* Start Data extract *
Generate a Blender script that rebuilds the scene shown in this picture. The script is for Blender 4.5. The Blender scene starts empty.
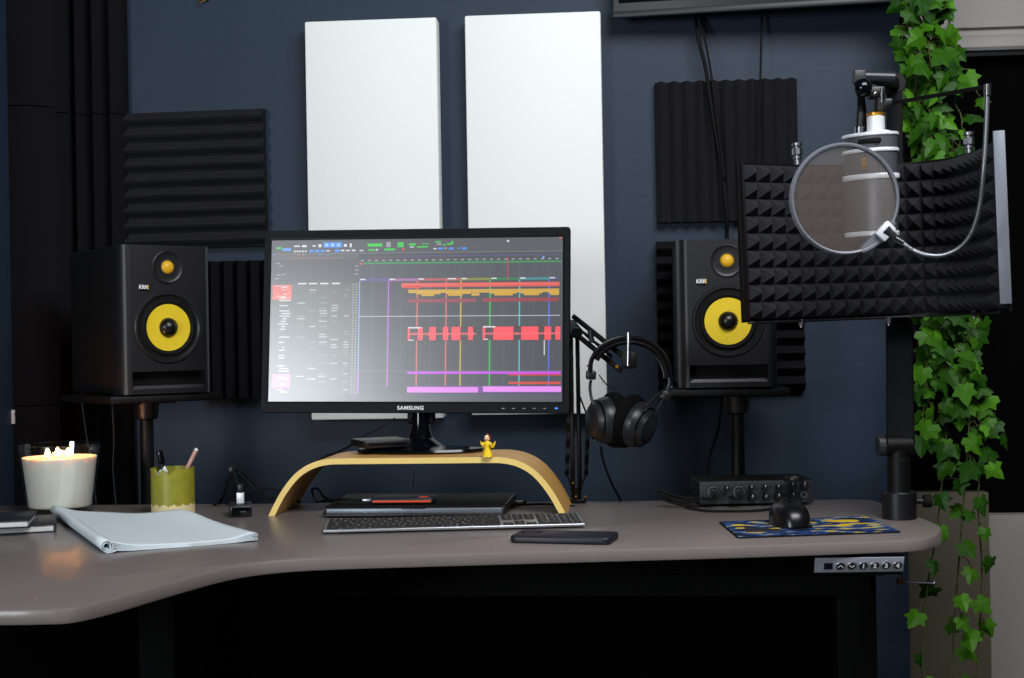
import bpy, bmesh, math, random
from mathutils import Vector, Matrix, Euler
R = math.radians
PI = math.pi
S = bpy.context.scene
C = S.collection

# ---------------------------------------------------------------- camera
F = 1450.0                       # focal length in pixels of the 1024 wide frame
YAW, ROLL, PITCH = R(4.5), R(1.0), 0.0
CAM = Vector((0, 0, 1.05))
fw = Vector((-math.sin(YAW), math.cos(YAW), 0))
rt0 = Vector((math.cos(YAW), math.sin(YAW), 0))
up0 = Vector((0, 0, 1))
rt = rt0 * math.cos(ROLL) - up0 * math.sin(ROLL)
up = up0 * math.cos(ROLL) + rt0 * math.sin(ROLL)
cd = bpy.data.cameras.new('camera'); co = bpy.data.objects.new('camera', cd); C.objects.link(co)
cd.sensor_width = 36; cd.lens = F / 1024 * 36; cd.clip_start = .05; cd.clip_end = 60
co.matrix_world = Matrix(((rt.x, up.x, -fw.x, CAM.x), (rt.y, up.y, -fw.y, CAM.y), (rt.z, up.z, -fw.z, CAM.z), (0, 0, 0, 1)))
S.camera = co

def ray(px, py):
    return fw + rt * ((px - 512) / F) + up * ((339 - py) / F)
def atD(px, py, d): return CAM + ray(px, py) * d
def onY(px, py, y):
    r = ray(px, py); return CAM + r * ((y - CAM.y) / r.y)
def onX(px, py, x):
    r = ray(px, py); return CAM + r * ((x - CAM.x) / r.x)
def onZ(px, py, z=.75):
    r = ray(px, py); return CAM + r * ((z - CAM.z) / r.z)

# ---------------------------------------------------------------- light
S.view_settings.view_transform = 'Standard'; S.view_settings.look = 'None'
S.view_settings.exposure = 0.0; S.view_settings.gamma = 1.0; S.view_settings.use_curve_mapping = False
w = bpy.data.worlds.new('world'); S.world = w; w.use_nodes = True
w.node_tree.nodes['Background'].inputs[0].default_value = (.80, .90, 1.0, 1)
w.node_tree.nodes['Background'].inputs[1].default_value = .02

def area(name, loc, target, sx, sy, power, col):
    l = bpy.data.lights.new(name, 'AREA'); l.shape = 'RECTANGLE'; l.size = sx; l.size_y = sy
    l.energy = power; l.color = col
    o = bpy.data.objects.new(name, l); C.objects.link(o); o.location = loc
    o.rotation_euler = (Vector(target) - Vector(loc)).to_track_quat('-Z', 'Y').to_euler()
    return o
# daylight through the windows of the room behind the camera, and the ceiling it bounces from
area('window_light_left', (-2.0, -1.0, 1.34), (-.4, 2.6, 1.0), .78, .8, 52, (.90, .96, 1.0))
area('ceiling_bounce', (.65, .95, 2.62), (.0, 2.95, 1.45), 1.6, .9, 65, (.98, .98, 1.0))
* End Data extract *
> The task: Go through the listing above and write it out again exactly, dropping the pictures.

> Complete output:
Generate a Blender script that rebuilds the scene shown in this picture. The script is for Blender 4.5. The Blender scene starts empty.
import bpy, bmesh, math, random
from mathutils import Vector, Matrix, Euler
R = math.radians
PI = math.pi
S = bpy.context.scene
C = S.collection

# ---------------------------------------------------------------- camera
F = 1450.0                       # focal length in pixels of the 1024 wide frame
YAW, ROLL, PITCH = R(4.5), R(1.0), 0.0
CAM = Vector((0, 0, 1.05))
fw = Vector((-math.sin(YAW), math.cos(YAW), 0))
rt0 = Vector((math.cos(YAW), math.sin(YAW), 0))
up0 = Vector((0, 0, 1))
rt = rt0 * math.cos(ROLL) - up0 * math.sin(ROLL)
up = up0 * math.cos(ROLL) + rt0 * math.sin(ROLL)
cd = bpy.data.cameras.new('camera'); co = bpy.data.objects.new('camera', cd); C.objects.link(co)
cd.sensor_width = 36; cd.lens = F / 1024 * 36; cd.clip_start = .05; cd.clip_end = 60
co.matrix_world = Matrix(((rt.x, up.x, -fw.x, CAM.x), (rt.y, up.y, -fw.y, CAM.y), (rt.z, up.z, -fw.z, CAM.z), (0, 0, 0, 1)))
S.camera = co

def ray(px, py):
    return fw + rt * ((px - 512) / F) + up * ((339 - py) / F)
def atD(px, py, d): return CAM + ray(px, py) * d
def onY(px, py, y):
    r = ray(px, py); return CAM + r * ((y - CAM.y) / r.y)
def onX(px, py, x):
    r = ray(px, py); return CAM + r * ((x - CAM.x) / r.x)
def onZ(px, py, z=.75):
    r = ray(px, py); return CAM + r * ((z - CAM.z) / r.z)

# ---------------------------------------------------------------- light
S.view_settings.view_transform = 'Standard'; S.view_settings.look = 'None'
S.view_settings.exposure = 0.0; S.view_settings.gamma = 1.0; S.view_settings.use_curve_mapping = False
w = bpy.data.worlds.new('world'); S.world = w; w.use_nodes = True
w.node_tree.nodes['Background'].inputs[0].default_value = (.80, .90, 1.0, 1)
w.node_tree.nodes['Background'].inputs[1].default_value = .02

def area(name, loc, target, sx, sy, power, col):
    l = bpy.data.lights.new(name, 'AREA'); l.shape = 'RECTANGLE'; l.size = sx; l.size_y = sy
    l.energy = power; l.color = col
    o = bpy.data.objects.new(name, l); C.objects.link(o); o.location = loc
    o.rotation_euler = (Vector(target) - Vector(loc)).to_track_quat('-Z', 'Y').to_euler()
    return o
# daylight through the windows of the room behind the camera, and the ceiling it bounces from
area('window_light_left', (-2.0, -1.0, 1.34), (-.4, 2.6, 1.0), .78, .8, 52, (.90, .96, 1.0))
area('ceiling_bounce', (.65, .95, 2.62), (.0, 2.95, 1.45), 1.6, .9, 65, (.98, .98, 1.0))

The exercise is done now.